Il Sole 24 Ore, 8 novembre 2015
Il primo rialzo della Fed arriva dopo che, nel mondo, i tassi sono stati tagliati 626 volte. Ecco i tre motivi per cui l’aumento del costo del denaro Usa dovrebbe preoccuparci
Se la storia si ripetesse, il rialzo dei tassi da parte della Fed non dovrebbe preoccupare. Anzi. In tutte le precedenti occasioni in cui la banca centrale Usa ha aumentato il costo del denaro, dopo un primo sbandamento, i mercati finanziari hanno infatti regalato buone soddisfazioni agli investitori. Eppure questa volta la storia potrebbe non ripetersi. Il contesto globale in cui la Fed si appresta a rialzare i tassi, infatti, è così diverso da quello del passato che è difficile fare previsioni.
Questo primo rialzo arriva infatti dopo anni in cui le banche centrali di tutto il mondo hanno stampato migliaia di miliardi di dollari per sostenere l’economia. Arriva dopo che, nel mondo, i tassi sono stati tagliati 626 volte. Arriva in un momento in cui i mercati sono, potenzialmente, afflitti da bolle speculative. Oggi il mondo ha caratteristiche inedite. Morale: ci sono almeno tre motivi per preoccuparsi, forse non al primo mini-rialzo dei tassi ma a quelli futuri.
Il primo è legato proprio allo stato dei mercati finanziari: dopo anni di denaro facile, sono assuefatti alle politiche monetarie espansive. Calcola David Roche di Indipendent Strategy che dall’inizio del quantitative easing della Fed (fine 2008) a Wall Street le aziende hanno aumentato gli utili dell’82,7% e i multipli di Borsa del 52,1%, in Europa hanno ridotto i profitti del 14,9% ma i multipli sono cresciuti del 114,7% e in Giappone le percentuali sono pari a 39,1% e 102,7%. Questi numeri hanno un significato ben preciso:?escludendo gli Usa, nel mondo le super-iniezioni di liquidità hanno fatto salire più i prezzi di Borsa che i profitti aziendali. Questi numeri, insomma, dimostrano che le quotazioni di Borsa si sono scollate dalla realtà. La domanda è ovvia:?quando i tassi (Usa e non solo) saliranno, il ritorno alla realtà sarà traumatico?
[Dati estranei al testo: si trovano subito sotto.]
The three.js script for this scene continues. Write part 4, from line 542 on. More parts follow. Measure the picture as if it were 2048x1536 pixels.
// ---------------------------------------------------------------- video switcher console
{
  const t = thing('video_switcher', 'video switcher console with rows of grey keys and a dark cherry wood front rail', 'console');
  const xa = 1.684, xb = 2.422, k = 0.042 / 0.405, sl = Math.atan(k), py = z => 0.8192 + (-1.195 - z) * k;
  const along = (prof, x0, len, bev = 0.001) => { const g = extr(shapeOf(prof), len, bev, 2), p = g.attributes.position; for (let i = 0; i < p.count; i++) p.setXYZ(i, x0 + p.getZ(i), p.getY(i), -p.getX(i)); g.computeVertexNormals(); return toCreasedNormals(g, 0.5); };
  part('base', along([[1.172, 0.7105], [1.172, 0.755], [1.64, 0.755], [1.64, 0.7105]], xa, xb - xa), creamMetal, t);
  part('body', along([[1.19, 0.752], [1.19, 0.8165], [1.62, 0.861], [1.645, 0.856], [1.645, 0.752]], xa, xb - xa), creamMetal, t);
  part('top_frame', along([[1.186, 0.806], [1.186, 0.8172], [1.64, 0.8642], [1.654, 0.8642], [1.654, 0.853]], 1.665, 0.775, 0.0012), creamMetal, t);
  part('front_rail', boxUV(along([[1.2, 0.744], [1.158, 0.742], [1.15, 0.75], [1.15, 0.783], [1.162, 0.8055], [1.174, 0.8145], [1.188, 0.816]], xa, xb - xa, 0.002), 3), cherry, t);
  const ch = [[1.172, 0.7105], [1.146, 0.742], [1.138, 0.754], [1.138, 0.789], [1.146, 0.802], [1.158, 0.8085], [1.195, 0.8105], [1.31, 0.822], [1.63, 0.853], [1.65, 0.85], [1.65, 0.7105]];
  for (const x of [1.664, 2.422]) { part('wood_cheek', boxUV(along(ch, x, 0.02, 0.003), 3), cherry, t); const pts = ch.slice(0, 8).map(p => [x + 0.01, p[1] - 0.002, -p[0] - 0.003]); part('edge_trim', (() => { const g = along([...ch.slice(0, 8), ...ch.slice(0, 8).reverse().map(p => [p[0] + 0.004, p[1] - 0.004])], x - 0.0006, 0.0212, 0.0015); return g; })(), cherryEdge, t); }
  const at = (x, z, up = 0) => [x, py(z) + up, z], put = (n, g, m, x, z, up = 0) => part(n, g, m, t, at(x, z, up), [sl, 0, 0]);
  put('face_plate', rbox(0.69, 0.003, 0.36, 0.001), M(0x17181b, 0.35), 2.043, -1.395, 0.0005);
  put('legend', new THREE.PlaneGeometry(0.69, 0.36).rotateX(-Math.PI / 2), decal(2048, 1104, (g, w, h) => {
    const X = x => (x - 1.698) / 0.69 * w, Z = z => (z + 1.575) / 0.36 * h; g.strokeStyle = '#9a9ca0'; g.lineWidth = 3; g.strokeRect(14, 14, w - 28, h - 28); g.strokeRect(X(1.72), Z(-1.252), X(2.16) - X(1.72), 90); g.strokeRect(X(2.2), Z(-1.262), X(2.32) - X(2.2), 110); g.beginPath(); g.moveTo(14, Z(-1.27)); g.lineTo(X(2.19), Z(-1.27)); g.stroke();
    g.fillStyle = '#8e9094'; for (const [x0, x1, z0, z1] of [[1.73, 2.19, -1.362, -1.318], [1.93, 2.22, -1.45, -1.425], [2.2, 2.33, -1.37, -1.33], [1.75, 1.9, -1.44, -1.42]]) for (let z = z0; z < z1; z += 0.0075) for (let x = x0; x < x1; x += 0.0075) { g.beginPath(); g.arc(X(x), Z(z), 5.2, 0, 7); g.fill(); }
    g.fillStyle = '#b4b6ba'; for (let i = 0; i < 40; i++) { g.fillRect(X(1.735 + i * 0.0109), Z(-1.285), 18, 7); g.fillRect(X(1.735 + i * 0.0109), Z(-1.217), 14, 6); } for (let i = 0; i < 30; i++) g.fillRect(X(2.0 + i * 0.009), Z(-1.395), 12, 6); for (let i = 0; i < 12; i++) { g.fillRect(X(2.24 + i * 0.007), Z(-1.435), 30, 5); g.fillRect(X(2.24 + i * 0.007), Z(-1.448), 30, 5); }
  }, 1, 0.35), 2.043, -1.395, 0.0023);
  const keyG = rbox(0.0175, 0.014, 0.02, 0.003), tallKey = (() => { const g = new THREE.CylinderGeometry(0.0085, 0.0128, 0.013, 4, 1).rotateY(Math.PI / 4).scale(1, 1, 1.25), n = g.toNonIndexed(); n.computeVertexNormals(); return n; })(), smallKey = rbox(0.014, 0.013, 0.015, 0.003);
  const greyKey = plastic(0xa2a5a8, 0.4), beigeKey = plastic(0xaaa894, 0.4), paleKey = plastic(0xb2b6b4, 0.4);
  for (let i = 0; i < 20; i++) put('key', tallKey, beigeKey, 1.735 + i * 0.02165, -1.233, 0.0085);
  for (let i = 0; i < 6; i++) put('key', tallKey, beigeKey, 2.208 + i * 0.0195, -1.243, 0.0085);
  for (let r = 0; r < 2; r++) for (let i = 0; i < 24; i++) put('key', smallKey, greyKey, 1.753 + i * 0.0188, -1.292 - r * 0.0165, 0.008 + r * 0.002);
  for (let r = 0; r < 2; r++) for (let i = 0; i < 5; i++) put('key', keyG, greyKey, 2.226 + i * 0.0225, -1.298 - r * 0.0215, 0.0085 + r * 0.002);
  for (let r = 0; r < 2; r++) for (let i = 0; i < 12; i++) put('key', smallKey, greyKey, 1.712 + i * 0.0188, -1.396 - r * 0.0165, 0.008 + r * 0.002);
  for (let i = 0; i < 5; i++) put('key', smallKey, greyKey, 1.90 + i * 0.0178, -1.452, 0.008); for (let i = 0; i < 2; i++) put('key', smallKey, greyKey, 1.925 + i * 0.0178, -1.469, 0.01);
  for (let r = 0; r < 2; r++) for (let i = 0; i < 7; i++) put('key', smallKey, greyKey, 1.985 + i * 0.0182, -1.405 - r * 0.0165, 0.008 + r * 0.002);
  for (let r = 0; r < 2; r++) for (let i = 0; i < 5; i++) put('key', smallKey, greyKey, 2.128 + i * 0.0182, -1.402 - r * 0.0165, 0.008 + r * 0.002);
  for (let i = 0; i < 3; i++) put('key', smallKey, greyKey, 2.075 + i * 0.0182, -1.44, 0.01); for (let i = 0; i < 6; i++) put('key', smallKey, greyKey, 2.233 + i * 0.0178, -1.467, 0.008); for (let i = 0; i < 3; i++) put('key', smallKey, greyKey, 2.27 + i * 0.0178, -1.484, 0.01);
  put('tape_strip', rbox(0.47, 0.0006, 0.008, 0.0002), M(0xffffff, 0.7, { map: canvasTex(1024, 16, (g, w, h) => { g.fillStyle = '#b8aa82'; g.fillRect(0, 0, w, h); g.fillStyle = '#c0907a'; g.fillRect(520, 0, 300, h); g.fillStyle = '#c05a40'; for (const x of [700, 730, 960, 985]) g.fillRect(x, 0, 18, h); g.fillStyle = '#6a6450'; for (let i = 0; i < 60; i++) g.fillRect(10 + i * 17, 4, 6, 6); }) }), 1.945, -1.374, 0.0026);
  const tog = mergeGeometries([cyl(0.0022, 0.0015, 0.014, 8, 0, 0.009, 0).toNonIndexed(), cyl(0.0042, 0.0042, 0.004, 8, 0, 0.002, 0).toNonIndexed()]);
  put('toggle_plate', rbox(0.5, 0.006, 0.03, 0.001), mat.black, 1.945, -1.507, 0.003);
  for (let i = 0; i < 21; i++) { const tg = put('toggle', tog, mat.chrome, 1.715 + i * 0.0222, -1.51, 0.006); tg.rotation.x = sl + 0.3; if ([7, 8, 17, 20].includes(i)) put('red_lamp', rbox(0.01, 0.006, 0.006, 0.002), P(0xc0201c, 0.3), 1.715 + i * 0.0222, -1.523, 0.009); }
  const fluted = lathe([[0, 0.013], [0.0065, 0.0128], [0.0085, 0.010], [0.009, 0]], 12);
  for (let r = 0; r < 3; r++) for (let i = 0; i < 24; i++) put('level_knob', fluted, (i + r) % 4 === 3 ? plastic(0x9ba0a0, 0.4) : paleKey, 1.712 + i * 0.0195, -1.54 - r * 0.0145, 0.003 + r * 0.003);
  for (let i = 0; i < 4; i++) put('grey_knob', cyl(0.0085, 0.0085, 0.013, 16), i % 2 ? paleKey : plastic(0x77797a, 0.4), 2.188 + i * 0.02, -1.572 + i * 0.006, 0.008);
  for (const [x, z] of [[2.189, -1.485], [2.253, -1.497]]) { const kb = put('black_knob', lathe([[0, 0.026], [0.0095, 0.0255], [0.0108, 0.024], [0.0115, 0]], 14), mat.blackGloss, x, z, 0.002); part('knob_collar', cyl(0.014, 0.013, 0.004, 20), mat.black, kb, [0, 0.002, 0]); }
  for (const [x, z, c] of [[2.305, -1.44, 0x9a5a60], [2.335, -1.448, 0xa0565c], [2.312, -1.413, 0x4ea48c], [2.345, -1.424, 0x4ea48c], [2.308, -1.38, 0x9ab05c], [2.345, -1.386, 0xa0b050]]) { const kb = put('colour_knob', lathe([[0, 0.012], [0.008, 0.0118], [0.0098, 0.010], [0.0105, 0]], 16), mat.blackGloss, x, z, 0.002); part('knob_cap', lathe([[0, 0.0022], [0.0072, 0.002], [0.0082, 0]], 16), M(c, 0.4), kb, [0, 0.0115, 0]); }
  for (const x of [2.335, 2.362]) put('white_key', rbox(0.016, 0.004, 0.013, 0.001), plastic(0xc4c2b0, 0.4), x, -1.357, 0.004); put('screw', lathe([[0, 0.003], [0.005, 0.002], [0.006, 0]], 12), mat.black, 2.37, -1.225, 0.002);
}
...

Il secondo motivo per preoccuparsi è legato ai Paesi emergenti. Nei precedenti rialzi dei tassi Fed, dagli anni 80 ad oggi, le loro Borse erano state le più favorite: mediamente, in tutte le fasi restrittive, avevano guadagnato il 18,9%. Ma questa volta sono proprio i Paesi emergenti ad essere vulnerabili. L’immensa quantità di moneta stampata negli anni dalla Fed è infatti finita nei loro mercati, favorendo l’indebitamento delle loro aziende e le bolle speculative. Dal 2008 ad oggi, il credito bancario alle imprese nei Paesi emergenti è aumentato dal 75% del Pil a oltre il 100%. Il problema è che molti di questi debiti sono in dollari: alzare i tassi Usa, dunque, potrebbe strozzare molte imprese emergenti.
Il terzo motivo è legato alla illiquidità dei mercati, soprattutto obbligazionari. Sembra paradossale, ma nell’era delle immense iniezioni di moneta da parte delle banche centrali, i mercati sono illiquidi. La nuova regolamentazione che ha colpito le banche, infatti, ha reso sconveniente l’attività di «market making»: le banche d’affari, dunque, non garantiscono più come una volta la liquidità sul mercato secondario dei bond. Morale: il mondo è pieno di obbligazioni, ma se un giorno tanti investitori volessero venderle si accorgerebbero che non c’è nessuno che le acquista. Non c’è nessuno che «fa il mercato». Questo rischia di aumentare la volatilità e il panico, qualora qualcosa andasse storto.